Supplied information
>>>>

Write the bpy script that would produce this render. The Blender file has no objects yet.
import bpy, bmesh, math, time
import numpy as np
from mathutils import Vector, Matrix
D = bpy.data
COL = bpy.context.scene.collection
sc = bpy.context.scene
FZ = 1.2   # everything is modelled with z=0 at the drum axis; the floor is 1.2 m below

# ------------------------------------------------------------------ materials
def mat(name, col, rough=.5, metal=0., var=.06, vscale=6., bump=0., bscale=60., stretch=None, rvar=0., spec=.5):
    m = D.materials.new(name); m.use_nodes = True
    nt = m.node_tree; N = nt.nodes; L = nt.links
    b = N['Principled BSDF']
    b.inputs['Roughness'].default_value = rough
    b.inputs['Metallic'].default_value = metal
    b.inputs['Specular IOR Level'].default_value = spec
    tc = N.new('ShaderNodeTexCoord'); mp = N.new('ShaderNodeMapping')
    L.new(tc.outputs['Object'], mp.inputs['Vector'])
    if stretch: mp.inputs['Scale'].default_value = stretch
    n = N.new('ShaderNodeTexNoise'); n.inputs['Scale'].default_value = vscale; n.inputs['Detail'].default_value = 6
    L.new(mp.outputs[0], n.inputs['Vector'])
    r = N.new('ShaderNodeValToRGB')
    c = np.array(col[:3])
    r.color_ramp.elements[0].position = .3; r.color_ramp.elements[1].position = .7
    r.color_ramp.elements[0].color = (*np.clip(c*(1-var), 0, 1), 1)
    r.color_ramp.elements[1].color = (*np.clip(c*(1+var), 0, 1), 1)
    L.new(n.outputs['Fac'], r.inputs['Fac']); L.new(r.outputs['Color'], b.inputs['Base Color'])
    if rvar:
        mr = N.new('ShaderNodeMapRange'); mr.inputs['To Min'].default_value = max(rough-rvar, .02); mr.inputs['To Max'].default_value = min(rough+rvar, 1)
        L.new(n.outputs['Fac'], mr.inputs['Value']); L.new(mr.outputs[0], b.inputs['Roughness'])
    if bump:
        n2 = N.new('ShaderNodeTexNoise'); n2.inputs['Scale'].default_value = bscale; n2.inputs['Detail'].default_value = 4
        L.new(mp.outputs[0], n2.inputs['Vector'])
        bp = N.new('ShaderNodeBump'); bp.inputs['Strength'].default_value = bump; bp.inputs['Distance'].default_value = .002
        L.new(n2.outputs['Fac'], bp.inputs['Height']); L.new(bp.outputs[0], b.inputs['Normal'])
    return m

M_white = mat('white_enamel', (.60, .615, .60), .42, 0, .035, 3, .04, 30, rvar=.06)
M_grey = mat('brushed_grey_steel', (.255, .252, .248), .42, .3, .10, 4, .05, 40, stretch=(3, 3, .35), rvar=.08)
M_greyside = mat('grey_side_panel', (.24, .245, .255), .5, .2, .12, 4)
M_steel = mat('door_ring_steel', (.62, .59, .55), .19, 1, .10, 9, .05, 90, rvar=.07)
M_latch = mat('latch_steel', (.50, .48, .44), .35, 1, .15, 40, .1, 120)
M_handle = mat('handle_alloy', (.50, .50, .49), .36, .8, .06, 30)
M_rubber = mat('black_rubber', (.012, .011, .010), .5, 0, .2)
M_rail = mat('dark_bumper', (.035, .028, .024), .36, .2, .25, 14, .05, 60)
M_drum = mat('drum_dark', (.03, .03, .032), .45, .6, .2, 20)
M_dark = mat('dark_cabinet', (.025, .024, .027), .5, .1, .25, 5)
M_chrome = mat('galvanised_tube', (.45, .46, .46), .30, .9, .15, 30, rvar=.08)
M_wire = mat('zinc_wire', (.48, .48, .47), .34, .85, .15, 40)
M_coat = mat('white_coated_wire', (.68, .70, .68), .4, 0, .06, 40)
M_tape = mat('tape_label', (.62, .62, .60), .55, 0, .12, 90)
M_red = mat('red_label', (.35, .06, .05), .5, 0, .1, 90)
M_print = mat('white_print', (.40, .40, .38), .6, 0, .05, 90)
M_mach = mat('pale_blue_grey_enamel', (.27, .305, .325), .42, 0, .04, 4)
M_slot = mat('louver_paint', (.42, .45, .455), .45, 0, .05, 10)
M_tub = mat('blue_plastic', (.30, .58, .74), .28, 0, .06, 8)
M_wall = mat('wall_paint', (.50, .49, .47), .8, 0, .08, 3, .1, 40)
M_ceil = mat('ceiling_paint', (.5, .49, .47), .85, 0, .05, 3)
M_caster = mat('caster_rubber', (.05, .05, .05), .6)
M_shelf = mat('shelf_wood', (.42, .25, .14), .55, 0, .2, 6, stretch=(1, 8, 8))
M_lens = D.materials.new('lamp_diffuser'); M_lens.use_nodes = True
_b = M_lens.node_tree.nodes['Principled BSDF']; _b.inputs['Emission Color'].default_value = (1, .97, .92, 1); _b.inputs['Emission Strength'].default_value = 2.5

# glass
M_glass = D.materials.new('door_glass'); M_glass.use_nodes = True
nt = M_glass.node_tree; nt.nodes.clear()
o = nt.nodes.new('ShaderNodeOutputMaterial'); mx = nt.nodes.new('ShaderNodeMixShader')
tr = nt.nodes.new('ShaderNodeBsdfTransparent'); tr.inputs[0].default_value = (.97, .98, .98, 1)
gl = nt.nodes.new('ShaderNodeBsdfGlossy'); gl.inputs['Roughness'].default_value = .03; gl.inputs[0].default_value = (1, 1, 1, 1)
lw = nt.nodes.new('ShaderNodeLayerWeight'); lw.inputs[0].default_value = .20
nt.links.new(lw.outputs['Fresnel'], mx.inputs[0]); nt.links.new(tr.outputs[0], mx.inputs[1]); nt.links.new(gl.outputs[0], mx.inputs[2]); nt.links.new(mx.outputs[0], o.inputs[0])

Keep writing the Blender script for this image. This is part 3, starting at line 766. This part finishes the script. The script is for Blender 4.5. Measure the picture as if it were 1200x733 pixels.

<<<<

Exercise requirements
Print out every record again, exactly and in full.

Reply
Write the bpy script that would produce this render. The Blender file has no objects yet.
import bpy, bmesh, math, time
import numpy as np
from mathutils import Vector, Matrix
D = bpy.data
COL = bpy.context.scene.collection
sc = bpy.context.scene
FZ = 1.2   # everything is modelled with z=0 at the drum axis; the floor is 1.2 m below

# ------------------------------------------------------------------ materials
def mat(name, col, rough=.5, metal=0., var=.06, vscale=6., bump=0., bscale=60., stretch=None, rvar=0., spec=.5):
    m = D.materials.new(name); m.use_nodes = True
    nt = m.node_tree; N = nt.nodes; L = nt.links
    b = N['Principled BSDF']
    b.inputs['Roughness'].default_value = rough
    b.inputs['Metallic'].default_value = metal
    b.inputs['Specular IOR Level'].default_value = spec
    tc = N.new('ShaderNodeTexCoord'); mp = N.new('ShaderNodeMapping')
    L.new(tc.outputs['Object'], mp.inputs['Vector'])
    if stretch: mp.inputs['Scale'].default_value = stretch
    n = N.new('ShaderNodeTexNoise'); n.inputs['Scale'].default_value = vscale; n.inputs['Detail'].default_value = 6
    L.new(mp.outputs[0], n.inputs['Vector'])
    r = N.new('ShaderNodeValToRGB')
    c = np.array(col[:3])
    r.color_ramp.elements[0].position = .3; r.color_ramp.elements[1].position = .7
    r.color_ramp.elements[0].color = (*np.clip(c*(1-var), 0, 1), 1)
    r.color_ramp.elements[1].color = (*np.clip(c*(1+var), 0, 1), 1)
    L.new(n.outputs['Fac'], r.inputs['Fac']); L.new(r.outputs['Color'], b.inputs['Base Color'])
    if rvar:
        mr = N.new('ShaderNodeMapRange'); mr.inputs['To Min'].default_value = max(rough-rvar, .02); mr.inputs['To Max'].default_value = min(rough+rvar, 1)
        L.new(n.outputs['Fac'], mr.inputs['Value']); L.new(mr.outputs[0], b.inputs['Roughness'])
    if bump:
        n2 = N.new('ShaderNodeTexNoise'); n2.inputs['Scale'].default_value = bscale; n2.inputs['Detail'].default_value = 4
        L.new(mp.outputs[0], n2.inputs['Vector'])
        bp = N.new('ShaderNodeBump'); bp.inputs['Strength'].default_value = bump; bp.inputs['Distance'].default_value = .002
        L.new(n2.outputs['Fac'], bp.inputs['Height']); L.new(bp.outputs[0], b.inputs['Normal'])
    return m

M_white = mat('white_enamel', (.60, .615, .60), .42, 0, .035, 3, .04, 30, rvar=.06)
M_grey = mat('brushed_grey_steel', (.255, .252, .248), .42, .3, .10, 4, .05, 40, stretch=(3, 3, .35), rvar=.08)
M_greyside = mat('grey_side_panel', (.24, .245, .255), .5, .2, .12, 4)
M_steel = mat('door_ring_steel', (.62, .59, .55), .19, 1, .10, 9, .05, 90, rvar=.07)
M_latch = mat('latch_steel', (.50, .48, .44), .35, 1, .15, 40, .1, 120)
M_handle = mat('handle_alloy', (.50, .50, .49), .36, .8, .06, 30)
M_rubber = mat('black_rubber', (.012, .011, .010), .5, 0, .2)
M_rail = mat('dark_bumper', (.035, .028, .024), .36, .2, .25, 14, .05, 60)
M_drum = mat('drum_dark', (.03, .03, .032), .45, .6, .2, 20)
M_dark = mat('dark_cabinet', (.025, .024, .027), .5, .1, .25, 5)
M_chrome = mat('galvanised_tube', (.45, .46, .46), .30, .9, .15, 30, rvar=.08)
M_wire = mat('zinc_wire', (.48, .48, .47), .34, .85, .15, 40)
M_coat = mat('white_coated_wire', (.68, .70, .68), .4, 0, .06, 40)
M_tape = mat('tape_label', (.62, .62, .60), .55, 0, .12, 90)
M_red = mat('red_label', (.35, .06, .05), .5, 0, .1, 90)
M_print = mat('white_print', (.40, .40, .38), .6, 0, .05, 90)
M_mach = mat('pale_blue_grey_enamel', (.27, .305, .325), .42, 0, .04, 4)
M_slot = mat('louver_paint', (.42, .45, .455), .45, 0, .05, 10)
M_tub = mat('blue_plastic', (.30, .58, .74), .28, 0, .06, 8)
M_wall = mat('wall_paint', (.50, .49, .47), .8, 0, .08, 3, .1, 40)
M_ceil = mat('ceiling_paint', (.5, .49, .47), .85, 0, .05, 3)
M_caster = mat('caster_rubber', (.05, .05, .05), .6)
M_shelf = mat('shelf_wood', (.42, .25, .14), .55, 0, .2, 6, stretch=(1, 8, 8))
M_lens = D.materials.new('lamp_diffuser'); M_lens.use_nodes = True
_b = M_lens.node_tree.nodes['Principled BSDF']; _b.inputs['Emission Color'].default_value = (1, .97, .92, 1); _b.inputs['Emission Strength'].default_value = 2.5

# glass
M_glass = D.materials.new('door_glass'); M_glass.use_nodes = True
nt = M_glass.node_tree; nt.nodes.clear()
o = nt.nodes.new('ShaderNodeOutputMaterial'); mx = nt.nodes.new('ShaderNodeMixShader')
tr = nt.nodes.new('ShaderNodeBsdfTransparent'); tr.inputs[0].default_value = (.97, .98, .98, 1)
gl = nt.nodes.new('ShaderNodeBsdfGlossy'); gl.inputs['Roughness'].default_value = .03; gl.inputs[0].default_value = (1, 1, 1, 1)
lw = nt.nodes.new('ShaderNodeLayerWeight'); lw.inputs[0].default_value = .20
nt.links.new(lw.outputs['Fresnel'], mx.inputs[0]); nt.links.new(tr.outputs[0], mx.inputs[1]); nt.links.new(gl.outputs[0], mx.inputs[2]); nt.links.new(mx.outputs[0], o.inputs[0])

Keep writing the Blender script for this image. This is part 3, starting at line 766. This part finishes the script. The script is for Blender 4.5. Measure the picture as if it were 1200x733 pixels.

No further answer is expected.